Kissing was another matter. Michelle is gorgeous, but her skin is quite fragile and fair. Al, even after a shave, usually sports a five o’clock shadow because he is comfortable that way. So their kissing scenes were tricky to navigate. After three or four takes, Michelle would break out in a rash from his rough stubble. The makeup
department would have to come in and put lotion on her to protect her face. So sometimes the kissing scenes took longer than others. However, I think one of the best kisses I ever shot was when we were on location at the New York flower mart. Associate producer Nick Abdo and I were pitching ideas about how to show their big on-screen kiss. I wanted flowers in the background, but I was having trouble getting the right angle. Nick suggested having a truck pull up behind them so a worker could open the door to the truck to reveal dozens of beautiful floral arrangements just as Frankie and Johnny came together to kiss. So that’s what we shot. I think that is one of my talents as a director: When I hear a good idea I can recognize and appreciate it without getting my ego hurt that it wasn’t my idea. When I see that scene now on television, it gives me goose bumps. As a director you are always looking for a new way to reveal a kiss, and this worked very well for me thanks to Nick’s suggestion.

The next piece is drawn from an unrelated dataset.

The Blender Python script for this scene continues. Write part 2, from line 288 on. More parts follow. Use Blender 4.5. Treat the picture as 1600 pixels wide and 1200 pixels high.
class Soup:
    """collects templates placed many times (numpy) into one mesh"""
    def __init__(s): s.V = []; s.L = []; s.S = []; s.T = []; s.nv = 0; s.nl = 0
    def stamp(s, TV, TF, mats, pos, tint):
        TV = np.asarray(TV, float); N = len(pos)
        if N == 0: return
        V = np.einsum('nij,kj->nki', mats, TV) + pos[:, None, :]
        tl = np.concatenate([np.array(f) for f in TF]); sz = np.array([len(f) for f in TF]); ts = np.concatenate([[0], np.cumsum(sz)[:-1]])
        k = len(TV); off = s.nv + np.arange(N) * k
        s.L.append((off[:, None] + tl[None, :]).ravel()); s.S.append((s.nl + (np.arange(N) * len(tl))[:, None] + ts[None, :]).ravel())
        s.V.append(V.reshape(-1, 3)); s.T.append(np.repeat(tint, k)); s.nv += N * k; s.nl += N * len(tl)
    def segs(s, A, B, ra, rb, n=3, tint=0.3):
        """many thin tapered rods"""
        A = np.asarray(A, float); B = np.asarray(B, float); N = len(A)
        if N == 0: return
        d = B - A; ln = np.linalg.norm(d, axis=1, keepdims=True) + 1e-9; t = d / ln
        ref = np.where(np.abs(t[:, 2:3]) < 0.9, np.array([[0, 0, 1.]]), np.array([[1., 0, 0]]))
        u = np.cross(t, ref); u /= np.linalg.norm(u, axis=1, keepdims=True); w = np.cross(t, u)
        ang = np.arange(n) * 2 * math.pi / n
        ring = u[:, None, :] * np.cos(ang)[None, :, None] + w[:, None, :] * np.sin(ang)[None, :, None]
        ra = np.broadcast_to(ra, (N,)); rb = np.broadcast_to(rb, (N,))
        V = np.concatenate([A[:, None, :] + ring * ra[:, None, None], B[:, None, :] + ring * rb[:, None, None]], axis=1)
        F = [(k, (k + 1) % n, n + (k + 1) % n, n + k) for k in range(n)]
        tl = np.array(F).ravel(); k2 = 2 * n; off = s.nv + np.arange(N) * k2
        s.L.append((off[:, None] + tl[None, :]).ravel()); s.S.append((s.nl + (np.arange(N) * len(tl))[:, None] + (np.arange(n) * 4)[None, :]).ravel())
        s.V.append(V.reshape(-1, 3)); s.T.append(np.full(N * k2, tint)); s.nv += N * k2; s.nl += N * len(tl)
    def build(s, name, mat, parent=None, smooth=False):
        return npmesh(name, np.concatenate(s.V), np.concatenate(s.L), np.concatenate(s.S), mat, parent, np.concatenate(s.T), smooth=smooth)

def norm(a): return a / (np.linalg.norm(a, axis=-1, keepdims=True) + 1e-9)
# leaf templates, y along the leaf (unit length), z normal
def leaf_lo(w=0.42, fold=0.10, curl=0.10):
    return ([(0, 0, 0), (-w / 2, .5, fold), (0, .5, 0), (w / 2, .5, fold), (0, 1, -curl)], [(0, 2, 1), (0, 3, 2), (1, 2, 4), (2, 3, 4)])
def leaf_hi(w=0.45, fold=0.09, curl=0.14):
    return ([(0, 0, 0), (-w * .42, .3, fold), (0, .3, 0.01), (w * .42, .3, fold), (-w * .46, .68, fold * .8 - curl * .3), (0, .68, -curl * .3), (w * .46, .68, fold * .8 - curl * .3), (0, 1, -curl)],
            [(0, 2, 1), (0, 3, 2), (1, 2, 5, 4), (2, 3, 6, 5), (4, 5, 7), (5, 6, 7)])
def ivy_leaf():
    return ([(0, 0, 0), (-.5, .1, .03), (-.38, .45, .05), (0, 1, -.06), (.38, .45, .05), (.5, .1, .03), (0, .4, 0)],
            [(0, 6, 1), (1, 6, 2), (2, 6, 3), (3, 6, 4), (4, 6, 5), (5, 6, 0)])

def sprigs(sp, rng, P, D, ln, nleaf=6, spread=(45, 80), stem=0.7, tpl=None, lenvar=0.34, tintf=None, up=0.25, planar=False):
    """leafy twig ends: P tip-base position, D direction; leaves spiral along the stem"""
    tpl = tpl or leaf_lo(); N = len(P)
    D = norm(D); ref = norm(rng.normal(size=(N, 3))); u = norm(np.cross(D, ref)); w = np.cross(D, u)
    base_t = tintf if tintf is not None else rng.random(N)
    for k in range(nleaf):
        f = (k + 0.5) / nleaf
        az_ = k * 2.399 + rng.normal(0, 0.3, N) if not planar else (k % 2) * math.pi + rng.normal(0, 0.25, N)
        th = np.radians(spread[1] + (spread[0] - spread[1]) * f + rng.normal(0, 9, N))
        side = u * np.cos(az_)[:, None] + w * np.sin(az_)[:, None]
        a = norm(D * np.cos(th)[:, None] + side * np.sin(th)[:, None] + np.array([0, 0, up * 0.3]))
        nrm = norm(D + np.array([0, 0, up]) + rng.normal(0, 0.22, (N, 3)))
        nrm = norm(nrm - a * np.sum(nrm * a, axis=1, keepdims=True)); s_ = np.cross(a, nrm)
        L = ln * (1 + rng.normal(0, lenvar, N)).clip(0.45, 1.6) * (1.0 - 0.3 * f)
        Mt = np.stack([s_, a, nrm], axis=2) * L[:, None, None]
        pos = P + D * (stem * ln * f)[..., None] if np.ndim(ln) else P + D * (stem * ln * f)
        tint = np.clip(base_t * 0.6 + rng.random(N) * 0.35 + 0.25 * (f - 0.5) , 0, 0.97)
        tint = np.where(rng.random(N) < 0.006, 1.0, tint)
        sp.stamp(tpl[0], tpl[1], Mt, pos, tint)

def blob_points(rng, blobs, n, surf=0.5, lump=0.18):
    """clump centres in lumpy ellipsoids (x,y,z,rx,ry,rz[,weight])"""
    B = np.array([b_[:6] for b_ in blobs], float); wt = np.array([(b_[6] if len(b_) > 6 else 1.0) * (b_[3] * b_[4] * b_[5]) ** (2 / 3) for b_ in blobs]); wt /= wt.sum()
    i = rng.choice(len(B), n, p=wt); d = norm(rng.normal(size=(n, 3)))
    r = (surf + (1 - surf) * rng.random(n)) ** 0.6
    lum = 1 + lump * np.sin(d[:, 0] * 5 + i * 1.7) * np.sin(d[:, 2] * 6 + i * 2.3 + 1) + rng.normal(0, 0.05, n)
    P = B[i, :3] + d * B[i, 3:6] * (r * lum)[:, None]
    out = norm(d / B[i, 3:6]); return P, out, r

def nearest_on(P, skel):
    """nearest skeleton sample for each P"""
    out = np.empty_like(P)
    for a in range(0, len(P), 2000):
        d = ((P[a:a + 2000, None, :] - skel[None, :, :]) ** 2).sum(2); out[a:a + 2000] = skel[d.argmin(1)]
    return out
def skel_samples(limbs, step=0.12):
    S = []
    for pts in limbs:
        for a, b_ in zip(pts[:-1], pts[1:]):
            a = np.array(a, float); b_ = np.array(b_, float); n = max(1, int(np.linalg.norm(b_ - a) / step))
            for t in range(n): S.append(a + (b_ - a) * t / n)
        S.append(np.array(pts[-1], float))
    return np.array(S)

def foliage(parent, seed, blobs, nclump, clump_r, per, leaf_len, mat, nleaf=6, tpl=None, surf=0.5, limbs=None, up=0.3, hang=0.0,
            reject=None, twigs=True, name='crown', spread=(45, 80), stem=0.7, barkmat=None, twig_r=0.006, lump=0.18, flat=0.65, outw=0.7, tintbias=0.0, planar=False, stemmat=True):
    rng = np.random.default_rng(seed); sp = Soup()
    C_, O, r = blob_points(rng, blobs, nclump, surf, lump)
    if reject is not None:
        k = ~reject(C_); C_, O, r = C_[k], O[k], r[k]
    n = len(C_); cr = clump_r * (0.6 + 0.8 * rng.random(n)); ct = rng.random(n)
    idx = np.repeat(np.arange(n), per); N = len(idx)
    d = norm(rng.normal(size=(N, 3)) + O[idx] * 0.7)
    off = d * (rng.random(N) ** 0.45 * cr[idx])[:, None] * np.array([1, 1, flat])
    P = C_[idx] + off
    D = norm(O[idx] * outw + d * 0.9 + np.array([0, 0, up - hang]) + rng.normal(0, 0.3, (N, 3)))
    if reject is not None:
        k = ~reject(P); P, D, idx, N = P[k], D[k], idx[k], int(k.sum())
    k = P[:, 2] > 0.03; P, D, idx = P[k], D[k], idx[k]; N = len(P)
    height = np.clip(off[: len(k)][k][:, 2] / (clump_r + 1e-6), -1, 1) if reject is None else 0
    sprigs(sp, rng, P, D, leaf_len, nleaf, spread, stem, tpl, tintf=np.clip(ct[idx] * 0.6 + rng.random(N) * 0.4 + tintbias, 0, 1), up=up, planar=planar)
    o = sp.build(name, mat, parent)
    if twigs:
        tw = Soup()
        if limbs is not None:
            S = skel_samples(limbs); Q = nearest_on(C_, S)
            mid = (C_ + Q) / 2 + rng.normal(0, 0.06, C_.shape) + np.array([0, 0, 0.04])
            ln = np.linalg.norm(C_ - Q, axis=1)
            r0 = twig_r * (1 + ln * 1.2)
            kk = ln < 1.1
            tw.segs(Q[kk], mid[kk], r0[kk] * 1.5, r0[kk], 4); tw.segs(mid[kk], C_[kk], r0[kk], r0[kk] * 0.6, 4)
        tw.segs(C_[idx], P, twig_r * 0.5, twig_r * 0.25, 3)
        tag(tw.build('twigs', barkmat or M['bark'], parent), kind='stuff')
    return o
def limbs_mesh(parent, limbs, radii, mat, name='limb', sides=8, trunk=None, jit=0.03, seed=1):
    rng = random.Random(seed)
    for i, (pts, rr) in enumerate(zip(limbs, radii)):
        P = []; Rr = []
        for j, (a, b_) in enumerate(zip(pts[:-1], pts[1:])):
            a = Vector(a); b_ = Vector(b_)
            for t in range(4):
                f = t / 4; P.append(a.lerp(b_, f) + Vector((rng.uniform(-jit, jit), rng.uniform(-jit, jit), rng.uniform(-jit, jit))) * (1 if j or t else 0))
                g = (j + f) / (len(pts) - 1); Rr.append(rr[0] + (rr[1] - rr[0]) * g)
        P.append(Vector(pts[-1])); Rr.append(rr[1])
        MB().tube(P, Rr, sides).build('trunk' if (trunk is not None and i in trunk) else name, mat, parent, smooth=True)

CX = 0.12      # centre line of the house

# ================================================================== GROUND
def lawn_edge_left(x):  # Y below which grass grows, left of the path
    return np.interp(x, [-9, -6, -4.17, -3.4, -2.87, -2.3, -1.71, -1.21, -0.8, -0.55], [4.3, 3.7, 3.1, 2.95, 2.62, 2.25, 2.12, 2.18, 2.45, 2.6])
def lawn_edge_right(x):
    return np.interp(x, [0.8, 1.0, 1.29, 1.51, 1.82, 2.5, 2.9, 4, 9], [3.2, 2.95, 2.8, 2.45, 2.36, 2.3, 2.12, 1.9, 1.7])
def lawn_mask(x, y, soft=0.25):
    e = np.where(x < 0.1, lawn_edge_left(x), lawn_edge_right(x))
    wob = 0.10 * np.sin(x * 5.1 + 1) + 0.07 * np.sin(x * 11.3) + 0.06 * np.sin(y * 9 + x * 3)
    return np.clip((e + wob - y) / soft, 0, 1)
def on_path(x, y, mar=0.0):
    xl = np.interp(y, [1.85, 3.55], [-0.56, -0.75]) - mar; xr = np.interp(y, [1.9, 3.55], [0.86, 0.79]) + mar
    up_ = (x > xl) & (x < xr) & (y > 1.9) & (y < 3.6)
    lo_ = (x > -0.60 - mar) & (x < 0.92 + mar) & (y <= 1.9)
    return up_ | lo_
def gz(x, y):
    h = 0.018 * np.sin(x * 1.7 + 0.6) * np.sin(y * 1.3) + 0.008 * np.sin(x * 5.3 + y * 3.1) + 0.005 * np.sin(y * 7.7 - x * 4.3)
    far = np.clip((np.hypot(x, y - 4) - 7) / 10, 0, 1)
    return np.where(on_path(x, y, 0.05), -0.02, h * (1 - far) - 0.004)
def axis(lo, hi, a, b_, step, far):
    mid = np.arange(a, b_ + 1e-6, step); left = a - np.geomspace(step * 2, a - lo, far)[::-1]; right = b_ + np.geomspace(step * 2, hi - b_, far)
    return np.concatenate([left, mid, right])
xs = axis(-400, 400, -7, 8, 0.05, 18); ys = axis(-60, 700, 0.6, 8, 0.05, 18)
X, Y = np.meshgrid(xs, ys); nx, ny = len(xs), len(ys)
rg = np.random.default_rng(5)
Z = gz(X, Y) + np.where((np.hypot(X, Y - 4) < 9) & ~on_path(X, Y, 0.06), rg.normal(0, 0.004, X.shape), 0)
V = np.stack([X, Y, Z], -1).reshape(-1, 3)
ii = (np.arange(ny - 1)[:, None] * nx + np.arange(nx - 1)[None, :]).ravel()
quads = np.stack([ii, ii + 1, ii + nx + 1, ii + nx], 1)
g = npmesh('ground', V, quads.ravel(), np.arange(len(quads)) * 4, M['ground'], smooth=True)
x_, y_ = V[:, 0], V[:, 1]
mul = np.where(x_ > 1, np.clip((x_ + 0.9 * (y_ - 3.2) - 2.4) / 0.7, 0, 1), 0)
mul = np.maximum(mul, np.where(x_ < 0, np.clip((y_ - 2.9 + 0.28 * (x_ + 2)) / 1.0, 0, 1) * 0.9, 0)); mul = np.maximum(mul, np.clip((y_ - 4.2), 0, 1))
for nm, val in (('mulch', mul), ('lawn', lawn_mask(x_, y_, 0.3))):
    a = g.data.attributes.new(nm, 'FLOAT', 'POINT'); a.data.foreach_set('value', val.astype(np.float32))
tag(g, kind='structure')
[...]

The play was intimate, and I wanted to maintain that feeling between Frankie and Johnny on the big screen. However, that was a lot to ask of Al and Michelle as actors. Many of the scenes had just the two of them and required multiple takes. One of the last scenes we shot was scene 105, in which Johnny calls up a classical radio station and asks them to repeat the song “Clair de lune.” The scene ran about five minutes, and featured only Michelle and Al, so it was unusually intense to direct. It took five long days to shoot, so I made T-shirts for the crew that said “I survived scene 105.” But Al and Michelle were professionals and never complained. They would stay as long as I needed them on the set.